[Your objective] Check every line below for the word "this" and copy the ones that have it.

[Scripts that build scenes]
[START]
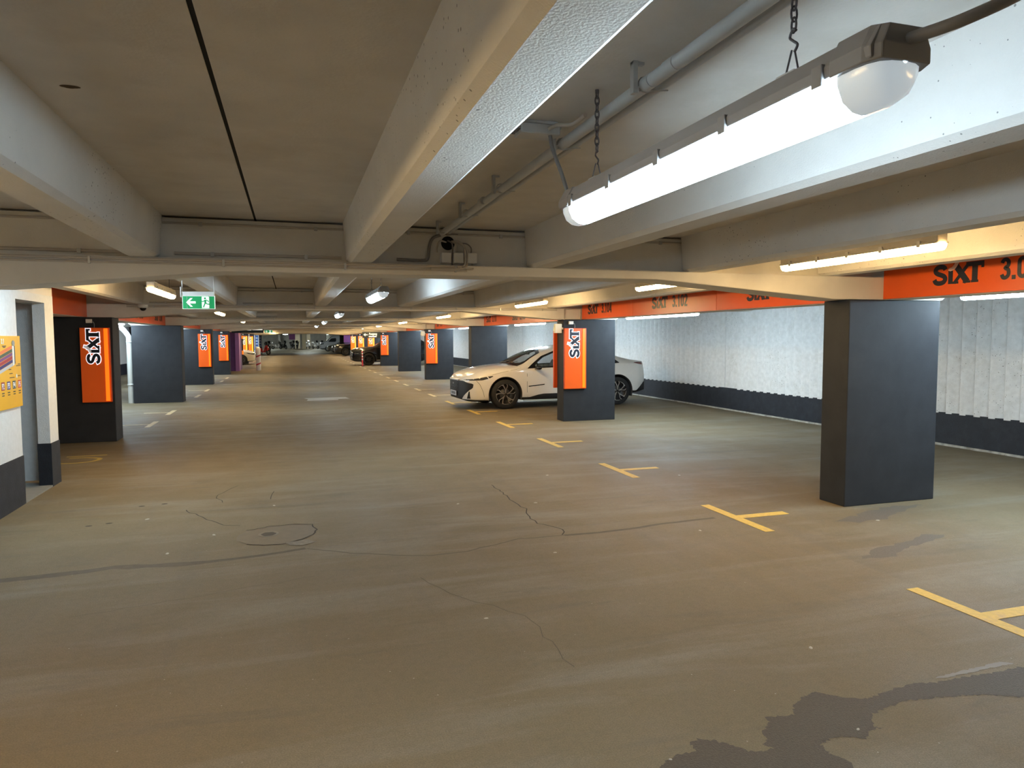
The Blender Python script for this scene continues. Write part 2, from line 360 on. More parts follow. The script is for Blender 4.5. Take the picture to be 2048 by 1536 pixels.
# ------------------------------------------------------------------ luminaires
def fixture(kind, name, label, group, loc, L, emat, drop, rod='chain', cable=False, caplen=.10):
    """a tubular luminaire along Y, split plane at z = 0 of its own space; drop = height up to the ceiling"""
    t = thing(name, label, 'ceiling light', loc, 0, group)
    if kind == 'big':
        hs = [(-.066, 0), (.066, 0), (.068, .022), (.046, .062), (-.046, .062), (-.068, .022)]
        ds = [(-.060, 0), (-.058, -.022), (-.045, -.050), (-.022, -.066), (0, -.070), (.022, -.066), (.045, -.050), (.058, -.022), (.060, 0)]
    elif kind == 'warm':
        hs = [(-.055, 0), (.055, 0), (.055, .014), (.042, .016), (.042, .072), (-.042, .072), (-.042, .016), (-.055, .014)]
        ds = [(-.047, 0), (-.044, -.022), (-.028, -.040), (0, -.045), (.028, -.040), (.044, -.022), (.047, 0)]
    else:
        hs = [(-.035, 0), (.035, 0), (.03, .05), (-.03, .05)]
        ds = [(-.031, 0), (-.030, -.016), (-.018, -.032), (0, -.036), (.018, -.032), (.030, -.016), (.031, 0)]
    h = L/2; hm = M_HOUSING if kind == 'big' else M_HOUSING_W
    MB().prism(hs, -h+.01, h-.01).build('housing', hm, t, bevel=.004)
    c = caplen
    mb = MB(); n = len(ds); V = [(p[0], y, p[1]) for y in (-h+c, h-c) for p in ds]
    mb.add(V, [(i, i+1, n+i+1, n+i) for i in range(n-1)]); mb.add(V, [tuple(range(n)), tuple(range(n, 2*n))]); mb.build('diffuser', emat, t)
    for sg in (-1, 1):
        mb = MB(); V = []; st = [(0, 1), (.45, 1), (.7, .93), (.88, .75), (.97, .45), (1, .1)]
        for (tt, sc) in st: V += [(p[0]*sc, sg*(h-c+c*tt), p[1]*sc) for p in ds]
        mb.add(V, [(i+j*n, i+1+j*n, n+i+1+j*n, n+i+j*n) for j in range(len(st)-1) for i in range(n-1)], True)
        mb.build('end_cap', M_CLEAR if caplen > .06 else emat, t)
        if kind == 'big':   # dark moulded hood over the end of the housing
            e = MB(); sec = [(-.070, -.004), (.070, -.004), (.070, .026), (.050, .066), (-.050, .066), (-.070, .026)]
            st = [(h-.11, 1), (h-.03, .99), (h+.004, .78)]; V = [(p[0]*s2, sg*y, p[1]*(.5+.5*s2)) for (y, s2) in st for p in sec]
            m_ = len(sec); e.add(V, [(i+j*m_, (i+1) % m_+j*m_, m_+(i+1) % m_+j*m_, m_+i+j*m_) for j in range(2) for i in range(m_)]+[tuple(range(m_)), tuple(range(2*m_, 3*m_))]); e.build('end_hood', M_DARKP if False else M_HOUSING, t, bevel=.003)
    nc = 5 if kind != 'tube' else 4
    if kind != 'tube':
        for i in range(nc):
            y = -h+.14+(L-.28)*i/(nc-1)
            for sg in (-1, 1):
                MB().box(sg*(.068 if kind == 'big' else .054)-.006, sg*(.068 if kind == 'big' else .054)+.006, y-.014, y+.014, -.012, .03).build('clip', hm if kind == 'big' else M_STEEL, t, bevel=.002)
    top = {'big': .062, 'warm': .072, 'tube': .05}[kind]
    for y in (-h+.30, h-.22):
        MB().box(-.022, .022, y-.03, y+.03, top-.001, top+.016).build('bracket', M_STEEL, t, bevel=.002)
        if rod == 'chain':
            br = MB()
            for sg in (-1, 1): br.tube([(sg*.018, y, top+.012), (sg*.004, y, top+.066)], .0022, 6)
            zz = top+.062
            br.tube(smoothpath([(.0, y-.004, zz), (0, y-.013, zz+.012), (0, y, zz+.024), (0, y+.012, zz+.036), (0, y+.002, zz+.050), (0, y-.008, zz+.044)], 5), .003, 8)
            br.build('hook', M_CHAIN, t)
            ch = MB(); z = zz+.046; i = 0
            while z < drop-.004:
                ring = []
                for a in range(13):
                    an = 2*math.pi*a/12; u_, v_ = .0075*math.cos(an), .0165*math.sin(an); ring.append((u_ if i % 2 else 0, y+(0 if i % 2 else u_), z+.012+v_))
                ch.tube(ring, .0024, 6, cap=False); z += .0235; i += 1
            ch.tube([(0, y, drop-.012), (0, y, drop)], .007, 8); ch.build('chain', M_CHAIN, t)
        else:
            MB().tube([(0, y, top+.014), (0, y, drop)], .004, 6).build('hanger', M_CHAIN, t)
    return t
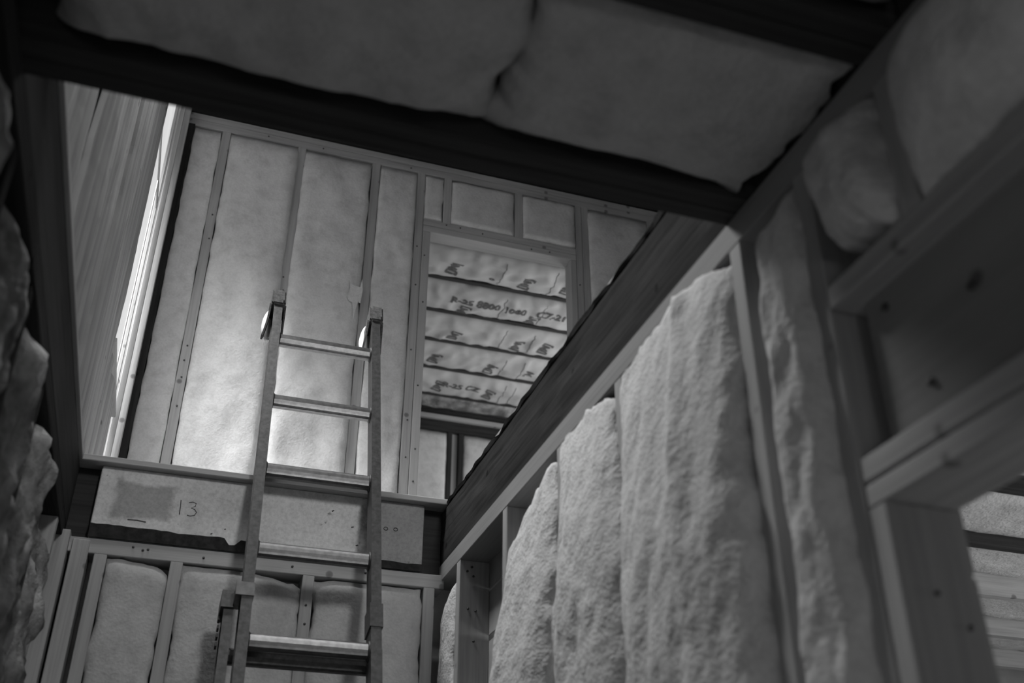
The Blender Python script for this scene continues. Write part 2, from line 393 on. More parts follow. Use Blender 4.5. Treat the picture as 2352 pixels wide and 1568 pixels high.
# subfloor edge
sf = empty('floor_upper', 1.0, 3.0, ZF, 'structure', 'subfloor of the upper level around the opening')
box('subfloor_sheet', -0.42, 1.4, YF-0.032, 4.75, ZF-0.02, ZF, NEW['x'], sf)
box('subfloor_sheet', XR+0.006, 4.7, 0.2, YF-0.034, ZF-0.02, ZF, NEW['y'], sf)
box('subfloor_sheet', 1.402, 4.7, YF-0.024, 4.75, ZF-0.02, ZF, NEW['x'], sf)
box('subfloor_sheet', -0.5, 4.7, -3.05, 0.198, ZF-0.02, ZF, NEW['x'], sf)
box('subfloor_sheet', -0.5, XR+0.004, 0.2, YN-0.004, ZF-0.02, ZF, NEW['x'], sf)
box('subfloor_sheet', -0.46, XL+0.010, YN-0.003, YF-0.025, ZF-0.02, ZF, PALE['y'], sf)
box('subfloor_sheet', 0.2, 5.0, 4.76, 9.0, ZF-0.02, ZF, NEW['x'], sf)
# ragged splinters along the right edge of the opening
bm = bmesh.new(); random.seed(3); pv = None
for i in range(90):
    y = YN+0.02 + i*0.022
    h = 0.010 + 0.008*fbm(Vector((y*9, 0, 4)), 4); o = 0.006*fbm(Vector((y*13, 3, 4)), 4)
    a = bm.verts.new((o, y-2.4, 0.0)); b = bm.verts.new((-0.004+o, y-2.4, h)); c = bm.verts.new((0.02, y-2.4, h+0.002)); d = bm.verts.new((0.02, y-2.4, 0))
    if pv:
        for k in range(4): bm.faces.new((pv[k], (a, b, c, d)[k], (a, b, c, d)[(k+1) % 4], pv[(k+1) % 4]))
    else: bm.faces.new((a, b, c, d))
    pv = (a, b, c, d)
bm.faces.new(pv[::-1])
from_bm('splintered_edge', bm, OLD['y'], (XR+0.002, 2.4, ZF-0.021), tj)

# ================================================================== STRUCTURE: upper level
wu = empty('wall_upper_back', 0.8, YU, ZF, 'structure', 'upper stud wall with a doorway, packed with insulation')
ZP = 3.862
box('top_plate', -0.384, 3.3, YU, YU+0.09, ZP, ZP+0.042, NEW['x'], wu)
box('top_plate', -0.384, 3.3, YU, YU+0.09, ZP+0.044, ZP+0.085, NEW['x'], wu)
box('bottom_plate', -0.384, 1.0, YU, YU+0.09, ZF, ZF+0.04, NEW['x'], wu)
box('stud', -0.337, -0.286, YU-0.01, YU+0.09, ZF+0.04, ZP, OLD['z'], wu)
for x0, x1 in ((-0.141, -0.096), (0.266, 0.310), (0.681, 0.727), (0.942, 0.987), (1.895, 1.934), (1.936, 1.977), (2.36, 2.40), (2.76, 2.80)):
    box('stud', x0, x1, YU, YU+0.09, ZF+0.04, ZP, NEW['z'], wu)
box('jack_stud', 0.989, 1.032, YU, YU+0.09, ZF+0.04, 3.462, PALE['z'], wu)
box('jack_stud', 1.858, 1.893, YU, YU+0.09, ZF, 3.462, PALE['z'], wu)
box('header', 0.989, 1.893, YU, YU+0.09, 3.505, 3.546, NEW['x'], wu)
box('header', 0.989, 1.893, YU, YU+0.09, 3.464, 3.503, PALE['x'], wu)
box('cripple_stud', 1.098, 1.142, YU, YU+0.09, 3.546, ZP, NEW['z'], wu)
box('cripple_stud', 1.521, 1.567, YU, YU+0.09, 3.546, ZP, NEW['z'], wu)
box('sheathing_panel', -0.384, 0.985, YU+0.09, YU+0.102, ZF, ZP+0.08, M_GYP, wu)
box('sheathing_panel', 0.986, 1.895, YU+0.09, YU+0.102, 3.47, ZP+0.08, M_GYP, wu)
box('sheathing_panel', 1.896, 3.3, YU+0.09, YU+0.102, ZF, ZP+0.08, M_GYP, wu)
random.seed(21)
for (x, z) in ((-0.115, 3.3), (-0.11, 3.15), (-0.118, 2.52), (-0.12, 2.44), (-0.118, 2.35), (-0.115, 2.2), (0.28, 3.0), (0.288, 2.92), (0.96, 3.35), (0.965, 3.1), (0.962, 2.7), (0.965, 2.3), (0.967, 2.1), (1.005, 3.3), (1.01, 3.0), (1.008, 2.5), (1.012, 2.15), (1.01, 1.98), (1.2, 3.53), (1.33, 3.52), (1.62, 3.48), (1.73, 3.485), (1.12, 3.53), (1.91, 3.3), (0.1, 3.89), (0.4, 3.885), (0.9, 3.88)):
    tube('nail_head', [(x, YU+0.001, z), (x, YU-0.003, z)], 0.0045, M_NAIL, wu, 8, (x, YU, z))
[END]
[Expected answer]
The Blender Python script for this scene continues. Write part 2, from line 360 on. More parts follow. The script is for Blender 4.5. Take the picture to be 2048 by 1536 pixels.
The Blender Python script for this scene continues. Write part 2, from line 393 on. More parts follow. Use Blender 4.5. Treat the picture as 2352 pixels wide and 1568 pixels high.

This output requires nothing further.